La cabeza que sueña es otro motivo de este grabador oaxaqueño, un motivo que parte de la cabeza cercenada del cuerpo, pienso en el mito de Perseo y la Medusa que tendrá sus venganzas y sus ecos en Holofernes y Goliat –Caravaggio, siempre-, hasta cifrarse en la imagen decimonónica de Orfeo, el soñador, el artista trágico, la lira como río, el río como Ofelia que sueña desde su ahogo un canto de amor y cuyos guiños encontramos esparcidos en la obra de otro mexicano: Julio Ruelas; especialmente en la aguafuerte “La crítica” de 1906 o “Meduse” (s.f.) o el óleo Cabeza de anfiteatro (s.f.)… La cabeza siempre es apacible mientras sueña o crea, no importa si ésta yace cercenada.
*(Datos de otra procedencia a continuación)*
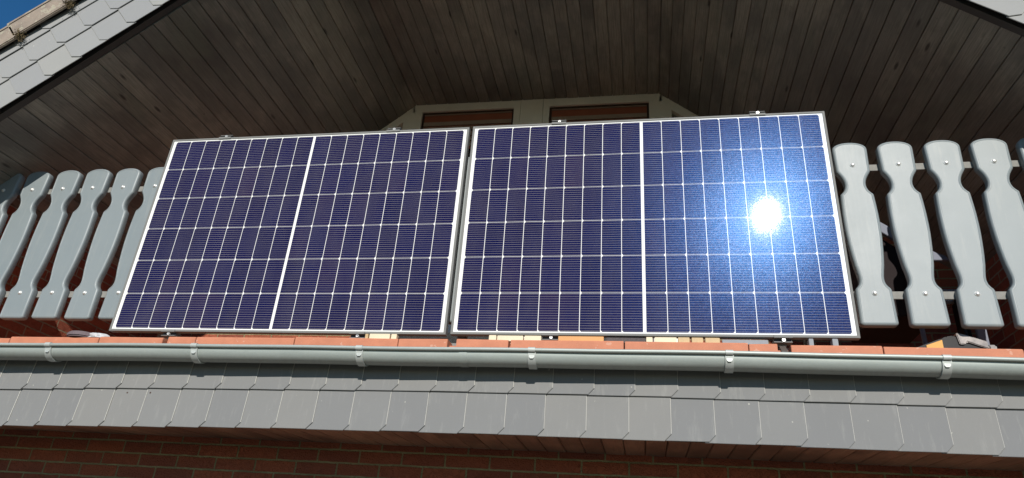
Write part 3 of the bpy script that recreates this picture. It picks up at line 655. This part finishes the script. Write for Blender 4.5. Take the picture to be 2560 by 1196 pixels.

El arte decimonónico tiene un gusto por las cabezas cortadas, no es casual que Washington Irving escribiera su The leyend of Sleepy Hollow en 1920 –y bueno podríamos hablar de la tradición de la literatura gótica, pero no viene a cuento-. La cabeza representa el centro de la razón y del pensamiento, pero también es la encargada de contener el horror del sueño y de los deseos, y sobre todo de la imaginación, formadora de lascas de luces y oscuridades. Ambas, piedras del arte. Por ello, todos somos bifrontes, lo humano es bello y horrible, en conclusión: monstruoso, y todo monstruo, nunca se olvide, tiene algo de divino. Incluso usted.
Si vemos el arte de Vásquez podemos observar cómo el cuerpo queda reducido: la cabeza se oculta o es sacada de sí misma, es expuesta a los círculos de su demencia. Las criaturas que rondan por su imaginación intentan ponerse a salvo de ese saco de carne, pero no pueden dejar de pulular sobre él, sobre nosotros. A veces Vásquez engrilla la pesadilla sobre niños, otras el cuerpo es recuerdo de su etapa fetal por la posición en que lo desarticula, pero siempre deja paso al baile, al juego, al carnaval de lo monstruoso que intenta retornar a la semilla, a la cabeza, a los huesos, a los angustiantes cerebros de esos individuos que los grabados de Vásquez derraman con sus gubias, y así, destrozados por aquello que los forma, por esa Legión que intenta retornar a su cuerpo, ese cuerpo frágil que la niega, que desesperadamente lucha por huir de sí mismo, de las pesadillas, de los diablillos, de los picotazos sobre nuestras orejas que son también las suyas, porque somos parte del monstruo, aunque nunca seremos éste, aunque pensemos –ingenuamente- que nuestro cuerpo es nuestro y de nadie más. Hay sueños que es mejor creer.